"Justice Dept. Charges Iranian in Plot to Kill John Bolton"
—New York Times, August 10, 2022
"Salman Rushdie is attacked onstage in Western New York"
—New York Times, August 12, 2022
"After 16 Months, Some Glimmers of Optimism About Iran Nuclear Deal"
—New York Times, August 16, 2022
This is where you’d put a confused face emoji.
Why? Because one of the above headlines is unlike the others. The first two stories reveal the nature of the Iranian regime—a gang of criminal theocrats that since 1979 has spread chaos and murder throughout the world. The third headline reveals the gullibility of Western politicians and diplomats who, despite never-ending reminders of the Islamic Republic’s aims and capacities, persist in trying to appease it.
Negotiations to revive the Iran nuclear deal have been taking place in Vienna since April 2021. They have gone nowhere. Yet the Biden administration insists on playing a starring role in this diplomatic farce. Nothing that happens in the outside world penetrates the bubble where the diplomats reside.
Some history:
• Iran refused to speak to the United States directly. We obliged. The talks are indirect—a sign of American weakness.
• Ali Khamenei ensured that his potential successor, Ebrahim Raisi, a hardline cleric sanctioned by the United States, was "elected" president last summer. Not only did we continue negotiations. We are also now debating whether to provide Raisi an entry visa so he can spout regime propaganda at the U.N. General Assembly next month.
• America’s withdrawal from Afghanistan, one year old this week, seriously undermined our credibility and our security. It weakened our influence in the Greater Middle East. Yet Biden didn’t change his foreign policy. He doubled down on his Iran gambit.
• Russia’s invasion of Ukraine last February was a hinge of history—a moment when, we have been told, "everything" changed. Everything but the Iran negotiations. Russia, despite its outlaw status on the international stage, continues to serve as Iran’s intermediary. Maybe we should take the hint?
All this happened in the months before the Bolton assassination plot and the attack on Rushdie. And those violations of U.S. sovereignty and rule of law are related to Iranian malfeasance. The Justice Department charged a member of Iran’s Islamic Revolutionary Guard Corps (IRGC) for attempting to hire a hit man who would target the former U.S. national security adviser. Rushdie’s assailant may have been in contact with the IRGC, as well, and was unquestionably inspired by the Islamic Republic of Iran’s first Supreme Ruler, Ayatollah Khomenei, who called for the British-American novelist’s death in 1989.
And what, you ask, does Iran continue to demand of the United States as a condition for reentry into the nuclear deal? In a piece for CNBC headlined, "A renewed Iran nuclear deal appears closer than ever.
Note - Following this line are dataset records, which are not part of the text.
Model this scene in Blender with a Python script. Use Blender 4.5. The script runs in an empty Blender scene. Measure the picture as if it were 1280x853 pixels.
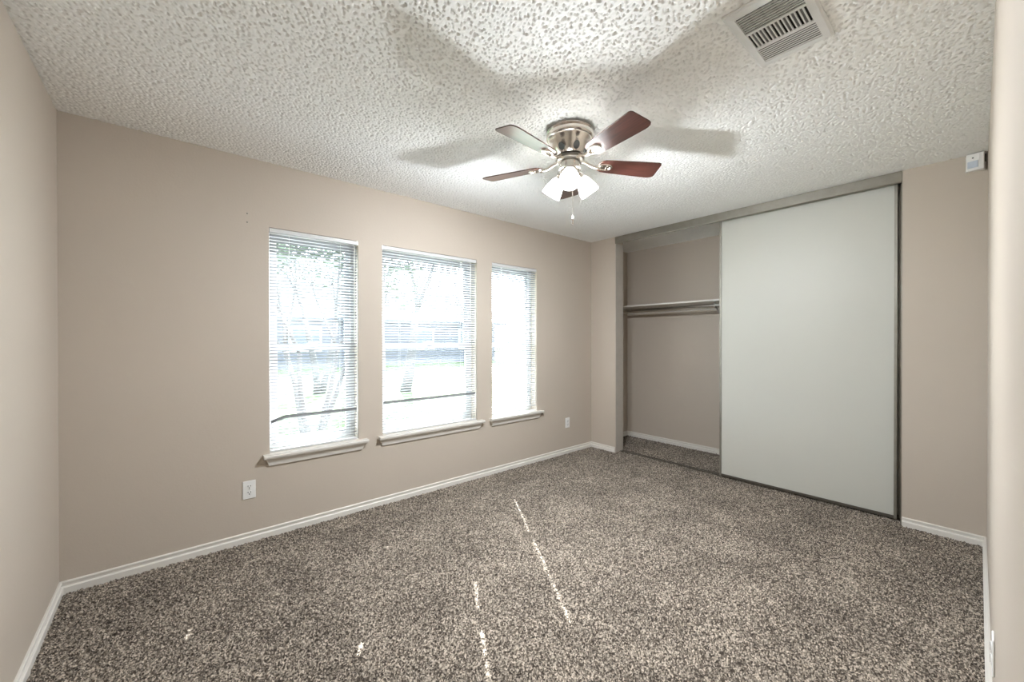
import bpy, bmesh, math, random
import numpy as np
from mathutils import Vector, Matrix

random.seed(7)
rng = np.random.default_rng(11)
S = bpy.context.scene
C = S.collection
R = math.radians

# ------------------------------------------------------------------ camera
H = 2.44            # ceiling height
XL, XC = -0.434, 3.823     # left wall, closet wall
YW, YR = 3.0145, -0.035    # window wall, near right wall
CAM_H = 1.2848
yaw, pit, rol = R(49.48), R(-.244), R(-.067)
fw = Vector((math.cos(yaw)*math.cos(pit), math.sin(yaw)*math.cos(pit), math.sin(pit)))
rt = Vector((math.sin(yaw), -math.cos(yaw), 0))
up = rt.cross(fw)
Rv = rt*math.cos(rol) + up*math.sin(rol)
Uv = up*math.cos(rol) - rt*math.sin(rol)
cd = bpy.data.cameras.new('camera')
cam = bpy.data.objects.new('camera', cd); C.objects.link(cam)
m = Matrix.Identity(4)
for i in range(3):
    m[i][0], m[i][1], m[i][2] = Rv[i], Uv[i], -fw[i]
m[0][3], m[1][3], m[2][3] = 0, 0, CAM_H
cam.matrix_world = m
cd.sensor_width = 36; cd.sensor_fit = 'HORIZONTAL'
cd.lens = 498.5/1280*36
cd.clip_start = 0.01; cd.clip_end = 200
S.camera = cam

# ------------------------------------------------------------------ light and exposure
S.view_settings.view_transform = 'Standard'
S.view_settings.look = 'None'
S.view_settings.gamma = 1
S.view_settings.use_curve_mapping = False
S.view_settings.exposure = 1.0
SKY, SUN, BULB = 8.5, 36.0, 55.0
w = bpy.data.worlds.new('sky'); S.world = w; w.use_nodes = True
bg = w.node_tree.nodes['Background']
bg.inputs[0].default_value = (0.74, 0.88, 1.0, 1); bg.inputs[1].default_value = SKY
sl = bpy.data.lights.new('sun', 'SUN'); sl.energy = SUN; sl.angle = R(.4); sl.color = (.99, .98, 1)
sun = bpy.data.objects.new('sun', sl); C.objects.link(sun)
hx, hy = -.508, -.861            # horizontal travel of the sunlight
el = R(40.6)
sd = Vector((hx*math.cos(el), hy*math.cos(el), -math.sin(el)))
sun.rotation_euler = sd.to_track_quat('-Z', 'Y').to_euler()
S.cycles.use_denoising = True
S.cycles.max_bounces = 10
S.cycles.diffuse_bounces = 7
S.cycles.transparent_max_bounces = 24
S.cycles.caustics_reflective = False
S.cycles.caustics_refractive = False
S.cycles.sample_clamp_indirect = 12

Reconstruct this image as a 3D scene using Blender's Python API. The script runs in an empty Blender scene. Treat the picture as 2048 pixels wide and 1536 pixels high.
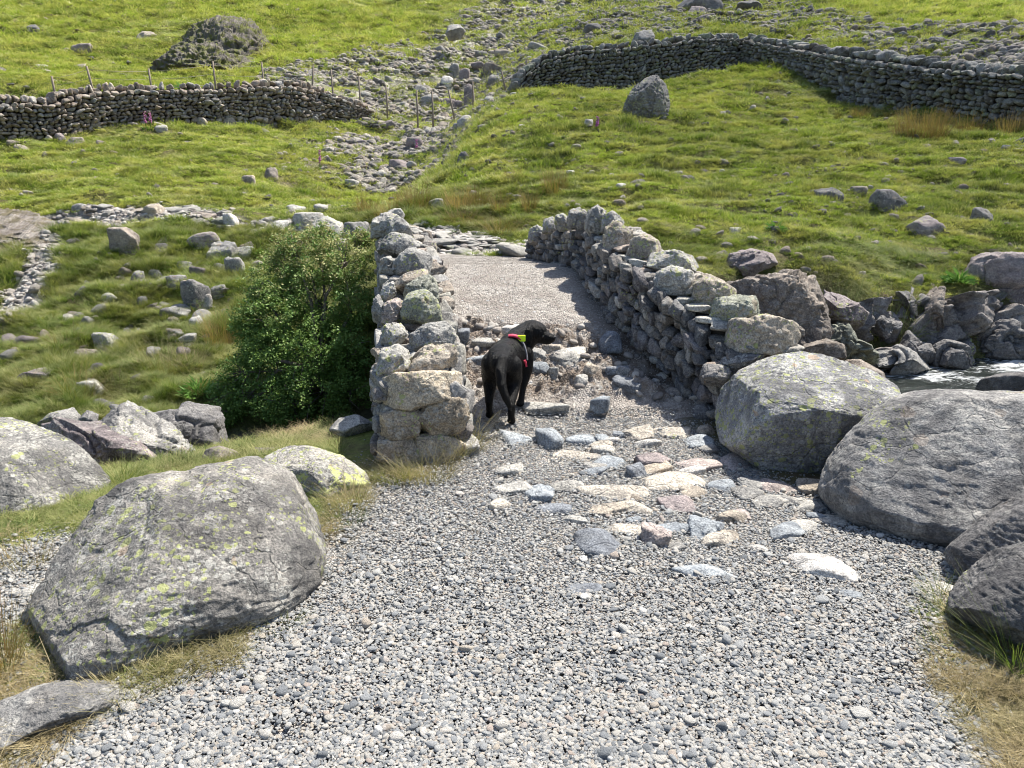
import bpy, bmesh, math, random
import numpy as np
from mathutils import Vector, Matrix
R = math.radians
C = bpy.context.scene.collection
# ------------------------------------------------------------------ camera, sky, sun, exposure
FPX = 1479.0                        # focal length in pixels of the 2048 wide photo
PITCH = R(16.0)
CAM = np.array([0.0, 0.0, 1.6])
cd = bpy.data.cameras.new('camera'); cam = bpy.data.objects.new('camera', cd); C.objects.link(cam)
cam.location = CAM; cam.rotation_euler = (R(90) - PITCH, 0, 0)
cd.sensor_width = 36; cd.lens = FPX / 2048 * 36; cd.clip_end = 1500; cd.clip_start = 0.05
bpy.context.scene.camera = cam
SUN_AZ, SUN_EL = 44.0, 58.0         # degrees right of the view direction, above the horizon
w = bpy.data.worlds.new('World'); bpy.context.scene.world = w; w.use_nodes = True
nt = w.node_tree
sky = nt.nodes.new('ShaderNodeTexSky'); sky.sky_type = 'NISHITA'; sky.sun_disc = False
sky.sun_elevation = R(SUN_EL); sky.sun_rotation = R(SUN_AZ); sky.dust_density = 1.5; sky.air_density = 1.0
bg = nt.nodes['Background']; bg.inputs['Strength'].default_value = 0.10
nt.links.new(sky.outputs[0], bg.inputs['Color'])
sd = bpy.data.lights.new('sun', 'SUN'); sd.energy = 5.0; sd.angle = R(0.6); sd.color = (1.0, 0.95, 0.86)
sun = bpy.data.objects.new('sun', sd); C.objects.link(sun)
SDIR = Vector((math.sin(R(SUN_AZ)) * math.cos(R(SUN_EL)), math.cos(R(SUN_AZ)) * math.cos(R(SUN_EL)), math.sin(R(SUN_EL))))
sun.rotation_euler = SDIR.to_track_quat('Z', 'Y').to_euler(); sun.location = SDIR * 60
vs = bpy.context.scene.view_settings
vs.view_transform = 'Standard'; vs.look = 'None'; vs.gamma = 1.0; vs.use_curve_mapping = False
vs.exposure = 1.1
cy = bpy.context.scene.cycles
cy.max_bounces = 5; cy.diffuse_bounces = 3; cy.glossy_bounces = 2; cy.transmission_bounces = 3; cy.use_denoising = True; cy.filter_width = 1.05

# ------------------------------------------------------------------ noise
def _hash(ix, iy, iz, seed):
    h = (ix * 374761393 + iy * 668265263 + iz * 2147483647 + seed * 1274126177) & 0xffffffff
    h = ((h ^ (h >> 13)) * 1274126177) & 0xffffffff
    h = ((h ^ (h >> 16)) * 2246822519) & 0xffffffff
    return h ^ (h >> 15)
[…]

Here are the final sticking points," Natasha Turak writes, "Iran wants the Biden administration to remove its Islamic Revolutionary Guard Corps from its [i.e., America’s] designated terrorist list, which so far Washington seems unwilling to do."
Imagine that.
Biden would be committing political seppuku if he removes the IRGC from the terror list. Even he can see the danger there. He’d be handing the beleaguered Republicans an issue in the final months before the midterms. It has the potential to taint media coverage of his supposed diplomatic triumph.
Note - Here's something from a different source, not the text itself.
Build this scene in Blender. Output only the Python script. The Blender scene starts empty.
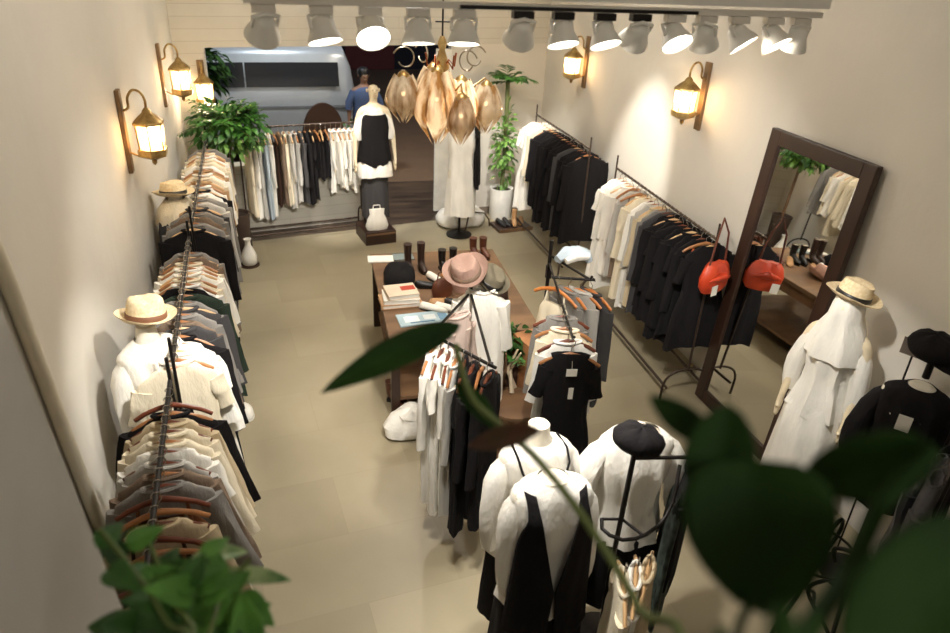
import bpy, bmesh, math, random
from mathutils import Vector, Matrix, noise
PI = math.pi
R = math.radians
C = bpy.context.scene.collection
rnd = random.Random(7)

# ------------------------------------------------------------------ camera
F = 710.0
CAMH = 3.5
def axes(vv=(407, 1650), dv=(267, -68)):
    up = -Vector((vv[0]-475, -(vv[1]-316.5), -F)); up.normalize()
    d = Vector((dv[0]-475, -(dv[1]-316.5), -F)); d -= up*d.dot(up); d.normalize()
    return Matrix((d.cross(up), d, up))
M3 = axes()
def ray(px, py):
    return (M3 @ Vector((px-475, -(py-316.5), -F))).normalized()
EYE = Vector((0, 0, CAMH))
def at(px, py, dist):
    return EYE + ray(px, py)*dist
cam = bpy.data.cameras.new('camera'); cam.sensor_width = 36; cam.lens = F/950*36
cam.clip_start = 0.02
camo = bpy.data.objects.new('camera', cam); C.objects.link(camo)
camo.matrix_world = Matrix.Translation(EYE) @ M3.to_4x4()
cam.dof.use_dof = True; cam.dof.focus_distance = 4.6; cam.dof.aperture_fstop = 2.2
bpy.context.scene.camera = camo

# ------------------------------------------------------------------ materials
MATS = {}
def srgb(c):
    return tuple(((x/255)/12.92 if x/255 <= .04045 else ((x/255+.055)/1.055)**2.4) for x in c)+(1,)
def mat(name, rgb, rough=.7, metal=0, noise_amt=.12, nscale=6, bump=.0, bscale=40, sheen=0, trans=0, emit=0, rgb2=None, stretch=(1, 1, 1), spec=.5):
    if name in MATS: return MATS[name]
    m = bpy.data.materials.new(name); m.use_nodes = True
    nt = m.node_tree; b = nt.nodes['Principled BSDF']
    tc = nt.nodes.new('ShaderNodeTexCoord'); mp = nt.nodes.new('ShaderNodeMapping')
    mp.inputs['Scale'].default_value = stretch
    nt.links.new(tc.outputs['Object'], mp.inputs[0])
    n = nt.nodes.new('ShaderNodeTexNoise'); n.inputs['Scale'].default_value = nscale; n.inputs['Detail'].default_value = 5
    nt.links.new(mp.outputs[0], n.inputs['Vector'])
    r = nt.nodes.new('ShaderNodeValToRGB')
    c = srgb(rgb)
    c2 = srgb(rgb2) if rgb2 else tuple(x*(1-noise_amt) for x in c[:3])+(1,)
    r.color_ramp.elements[0].position = .35; r.color_ramp.elements[1].position = .65
    r.color_ramp.elements[0].color = c2; r.color_ramp.elements[1].color = c
    nt.links.new(n.outputs['Fac'], r.inputs[0]); nt.links.new(r.outputs[0], b.inputs['Base Color'])
    b.inputs['Roughness'].default_value = rough; b.inputs['Metallic'].default_value = metal
    b.inputs['Specular IOR Level'].default_value = spec
    if sheen: b.inputs['Sheen Weight'].default_value = sheen
    if trans: b.inputs['Transmission Weight'].default_value = trans
    if emit:
        b.inputs['Emission Color'].default_value = c; b.inputs['Emission Strength'].default_value = emit
    if bump:
        n2 = nt.nodes.new('ShaderNodeTexNoise'); n2.inputs['Scale'].default_value = bscale; n2.inputs['Detail'].default_value = 6
        nt.links.new(mp.outputs[0], n2.inputs['Vector'])
        bp = nt.nodes.new('ShaderNodeBump'); bp.inputs['Strength'].default_value = bump; bp.inputs['Distance'].default_value = .02
        nt.links.new(n2.outputs['Fac'], bp.inputs['Height']); nt.links.new(bp.outputs[0], b.inputs['Normal'])
    MATS[name] = m
    return m
def fabric(name, rgb, **k):
    return mat('fabric_'+name, rgb, rough=.92, noise_amt=.14, nscale=9, bump=.25, bscale=70, spec=.15, stretch=(1, 1, .35), **k)
def glassy(name, rgb, t=.55, rough=.15):
    if name in MATS: return MATS[name]
    m = bpy.data.materials.new(name); m.use_nodes = True; nt = m.node_tree
    out = nt.nodes['Material Output']; b = nt.nodes['Principled BSDF']
    b.inputs['Base Color'].default_value = srgb(rgb); b.inputs['Roughness'].default_value = rough
    tl = nt.nodes.new('ShaderNodeBsdfTranslucent'); tl.inputs[0].default_value = srgb(rgb)
    tp = nt.nodes.new('ShaderNodeBsdfTransparent'); tp.inputs[0].default_value = srgb(rgb)
    m1 = nt.nodes.new('ShaderNodeMixShader'); m1.inputs[0].default_value = .5
    m2 = nt.nodes.new('ShaderNodeMixShader'); m2.inputs[0].default_value = t
    nt.links.new(b.outputs[0], m1.inputs[1]); nt.links.new(tl.outputs[0], m1.inputs[2])
    nt.links.new(m1.outputs[0], m2.inputs[1]); nt.links.new(tp.outputs[0], m2.inputs[2])
    nt.links.new(m2.outputs[0], out.inputs[0])
    MATS[name] = m
    return m
def emission(name, rgb, s):
    if name in MATS: return MATS[name]
    m = bpy.data.materials.new(name); m.use_nodes = True; nt = m.node_tree
    e = nt.nodes.new('ShaderNodeEmission'); e.inputs[0].default_value = srgb(rgb); e.inputs[1].default_value = s
    nt.links.new(e.outputs[0], nt.nodes['Material Output'].inputs[0]); MATS[name] = m
    return m
def tiled(name, rgb, grout, w, h, rot=0, rough=.45, offset=.5, var=.10, mortar=.006, axis='XY'):
    m = mat(name, rgb, rough=rough)
    nt = m.node_tree; b = nt.nodes['Principled BSDF']
    tc = nt.nodes.new('ShaderNodeTexCoord'); mp = nt.nodes.new('ShaderNodeMapping'); mp.inputs['Rotation'].default_value = (R(90) if axis == 'XZ' else 0, 0, R(rot))
    nt.links.new(tc.outputs['Object'], mp.inputs[0])
    br = nt.nodes.new('ShaderNodeTexBrick'); br.inputs['Scale'].default_value = 1; br.inputs['Brick Width'].default_value = w; br.inputs['Row Height'].default_value = h
    br.inputs['Mortar Size'].default_value = mortar; br.inputs['Mortar Smooth'].default_value = .6; br.offset = offset
    c = srgb(rgb); br.inputs['Color1'].default_value = c; br.inputs['Color2'].default_value = tuple(x*(1-var) for x in c[:3])+(1,)
    br.inputs['Mortar'].default_value = srgb(grout); nt.links.new(mp.outputs[0], br.inputs['Vector'])
    n = nt.nodes.new('ShaderNodeTexNoise'); n.inputs['Scale'].default_value = 1.3; n.inputs['Detail'].default_value = 8
    nt.links.new(tc.outputs['Object'], n.inputs['Vector'])
    mx = nt.nodes.new('ShaderNodeMix'); mx.data_type = 'RGBA'; mx.blend_type = 'MULTIPLY'; mx.inputs[0].default_value = .35
    nt.links.new(br.outputs[0], mx.inputs[6]); nt.links.new(n.outputs['Fac'], mx.inputs[7])
    nt.links.new(mx.outputs[2], b.inputs['Base Color'])
    return m

wall_m = mat('plaster', (208, 202, 190), rough=.9, noise_amt=.05, nscale=1.6, bump=.25, bscale=7)
plank_m = tiled('white_planks', (214, 208, 194), (186, 178, 162), 3.0, .13, rough=.6, var=.04, mortar=.004, axis='XZ')
ceil_m = mat('ceiling_paint', (212, 206, 194), rough=.9)
floor_m = tiled('stone_tile', (172, 160, 132), (158, 146, 118), 1.15, .58, rot=-6, rough=.38, var=.16, mortar=.003)
dark_floor_m = mat('dark_boards', (92, 76, 60), rough=.35, rgb2=(58, 47, 38), nscale=2.2, stretch=(.6, 3, 1))
trim_m = mat('trim_paint', (206, 198, 176), rough=.6)
grey_m = mat('grey_plaster', (186, 184, 180), rough=.9, noise_amt=.06)
wood_dark = mat('dark_wood', (56, 35, 25), rough=.4, rgb2=(44, 27, 19), nscale=5, stretch=(1, 1, .2))
wood_mid = mat('mid_wood', (126, 96, 68), rough=.5, rgb2=(98, 72, 50), nscale=6, stretch=(.3, 1, 1))
wood_hanger = mat('hanger_wood', (176, 122, 76), rough=.4, rgb2=(140, 90, 52), nscale=8)
wood_red = mat('hanger_red_wood', (118, 62, 40), rough=.4, rgb2=(88, 44, 28), nscale=8)
wood_pale = mat('hanger_pale_wood', (214, 176, 128), rough=.45, rgb2=(190, 150, 104), nscale=8)
wood_orange = mat('hanger_orange_wood', (206, 128, 62), rough=.4, rgb2=(180, 104, 46), nscale=8)
iron = mat('black_iron', (34, 30, 28), rough=.45, metal=.6)
brown_iron = mat('brown_iron', (74, 60, 50), rough=.45, metal=.5)
chrome = mat('chrome', (190, 186, 178), rough=.25, metal=1)
brass = mat('aged_brass', (206, 176, 116), rough=.35, metal=.75, rgb2=(140, 106, 58), nscale=14)
lamp_wood = mat('lantern_board', (142, 110, 72), rough=.5, rgb2=(104, 78, 48), nscale=9)
white_paint = mat('white_enamel', (238, 235, 226), rough=.4)
cream_skin = mat('mannequin_skin', (226, 210, 178), rough=.5, noise_amt=.04)
linen = fabric('form_linen', (228, 220, 202))
glass_l = glassy('lantern_glass', (255, 240, 214), .45)
petal_m = glassy('champagne_glass', (226, 204, 172), .2, .10)
_nt = petal_m.node_tree; _n = _nt.nodes.new('ShaderNodeTexNoise'); _n.inputs['Scale'].default_value = 9; _n.inputs['Detail'].default_value = 4
_m = _nt.nodes.new('ShaderNodeMapping'); _m.inputs['Scale'].default_value = (1.6, 1.6, .35); _t = _nt.nodes.new('ShaderNodeTexCoord')
_r = _nt.nodes.new('ShaderNodeValToRGB'); _r.color_ramp.elements[0].position = .38; _r.color_ramp.elements[1].position = .6
_r.color_ramp.elements[0].color = srgb((150, 112, 66)); _r.color_ramp.elements[1].color = srgb((244, 234, 212))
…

The IRGC "sticking point" is politically troubling. Another sticking point is impossible. Iran wants the United States to guarantee that future presidents will abide by the deal. However, the only constitutional way to do this would be to submit the nuclear agreement to the Senate for treaty confirmation. Of course, Biden can’t do that, because the treaty would fail. Leaving Biden at an impasse.
One he refuses to acknowledge. Perhaps the Biden team is now so full of themselves after a string of legislative victories at home that they are ready to make additional concessions to get what they mistakenly believe will be a victory abroad. The press will love this narrative, of Biden going from strength to strength and win to win, no matter the costs to U.S. security and stability in the Persian Gulf and Shiite Crescent.
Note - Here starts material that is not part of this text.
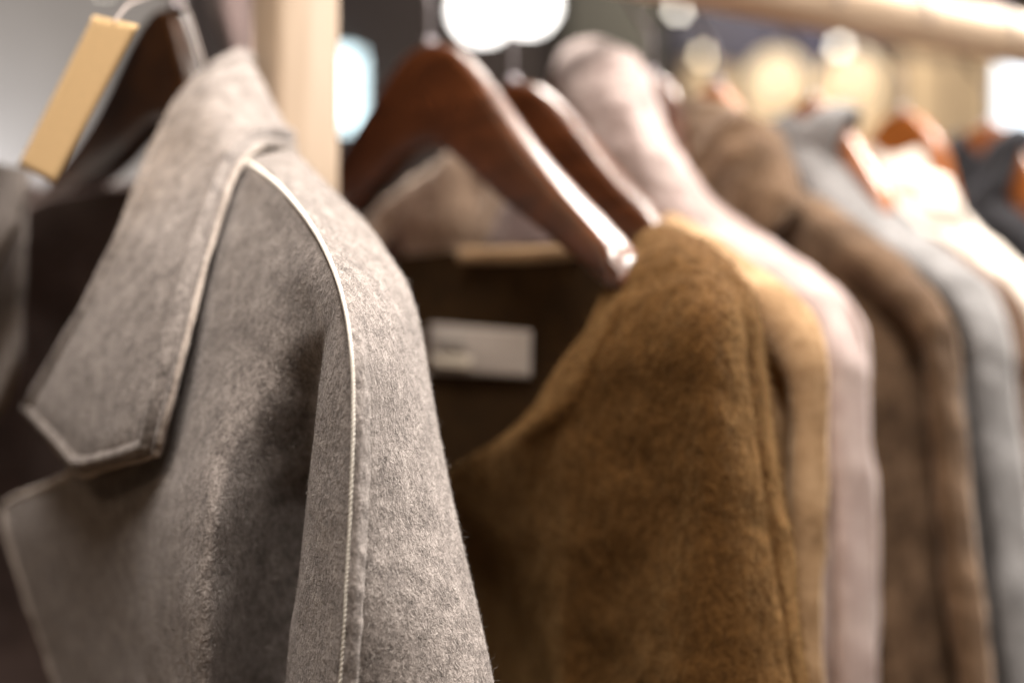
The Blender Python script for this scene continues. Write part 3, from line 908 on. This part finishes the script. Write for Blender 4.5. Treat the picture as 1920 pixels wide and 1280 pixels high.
def ball(name, c, r, mat, parent=None, sx=1.0):
    V, fs = [], []
    A, B = 16, 24
    for i in range(A + 1):
        p = math.pi * i / A
        for j in range(B):
            q = 2 * math.pi * j / B
            V.append(np.array(c) + r * np.array([math.sin(p) * math.cos(q) * sx, math.sin(p) * math.sin(q) * sx, math.cos(p)]))
    for i in range(A):
        for j in range(B):
            fs.append((i * B + j, (i + 1) * B + j, (i + 1) * B + (j + 1) % B, i * B + (j + 1) % B))
    return mesh(name, V, fs, mat, parent)


def pendant(px, py, depth, rpx, mat, label, group):
    c = D(px, py, depth)
    r = rpx / F * depth
    t = thing('pendant_lamp', c, label, 'lamp', group)
    ball('globe', c, r, mat, t)
    tube('cord', [c + np.array([0, 0, r * 0.98]), c + np.array([0, 0, r + 0.8])], 0.004, M['black'], t, 8)
    return t


pendant(905, 20, 3.0, 52, M['white_glow'], 'bright white globe lamp above the nearest brown hanger, left of two', 'white globe lamps')
pendant(990, 8, 3.1, 48, M['white_glow'], 'bright white globe lamp above the second brown hanger, right of two', 'white globe lamps')
for (px, py, txt) in [(1455, 150, 'dim warm globe lamp left of two behind the hangers'), (1595, 150, 'dim warm globe lamp right of two behind the hangers')]:
    pendant(px, py, 3.6, 55, M['warm_glow'], txt, 'warm globe lamps')


def spot(px, py, depth, rpx, label, mat='spot_glow'):
    c = D(px, py, depth)
    r = rpx / F * depth
    t = thing('spot_lamp', c, label, 'lamp', 'small spot lamps')
    ball('bulb', c, r, M[mat], t)
    tube('housing', [c + FWD * r * 1.1, c + FWD * (r * 1.1 + 0.05) + UP * 0.01], r * 1.3, M['black'], t, 16)
    return t


spot(1272, 18, 3.3, 9, 'small spot lamp glowing above the brown shawl collar')
spot(1574, 88, 3.3, 9, 'small spot lamp glowing over the rail above the blue grey coat')
spot(197, -22, 3.2, 4, 'small spot lamp glinting above the kraft tag')
M['spot_dim'] = glow('spot dim', (1.0, 0.85, 0.6), 4)
spot(1318, 105, 3.3, 9, 'dim spot lamp, lower of the two above the brown collar', 'spot_dim')
panel('lit_screen', 590, 100, 676, 228, M['screen_glow'], 'bright cyan white screen between the post and the nearest hanger', 'screen', 0.05)
panel('lit_window', 1885, 130, 2020, 240, M['window_glow'], 'bright bluish window at the right edge above the navy coat', 'window', 0.05)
Another scenario is that, while neither Iran nor America agrees to this latest proposal, the talks continue intermittently because they serve each party’s goals. Iran is using this time to build its nuclear infrastructure. America doesn’t want to face the hard choices that follow from a recognition that diplomacy has failed.
That is why all peace processes or arms control negotiations continue despite the evidence that they achieve nothing. The process itself becomes an end for the West. Meanwhile, the process serves as cover for the West’s enemies.
"We have a miserable, bipartisan track record of not responding to Iranian aggression and terrorism," Reuel Marc Gerecht of the Foundation for the Defense of Democracies observed the other day. Biden has an opportunity to correct the record by demonstrating American strength in response to Iranian outrages. It’s an opportunity he won’t take.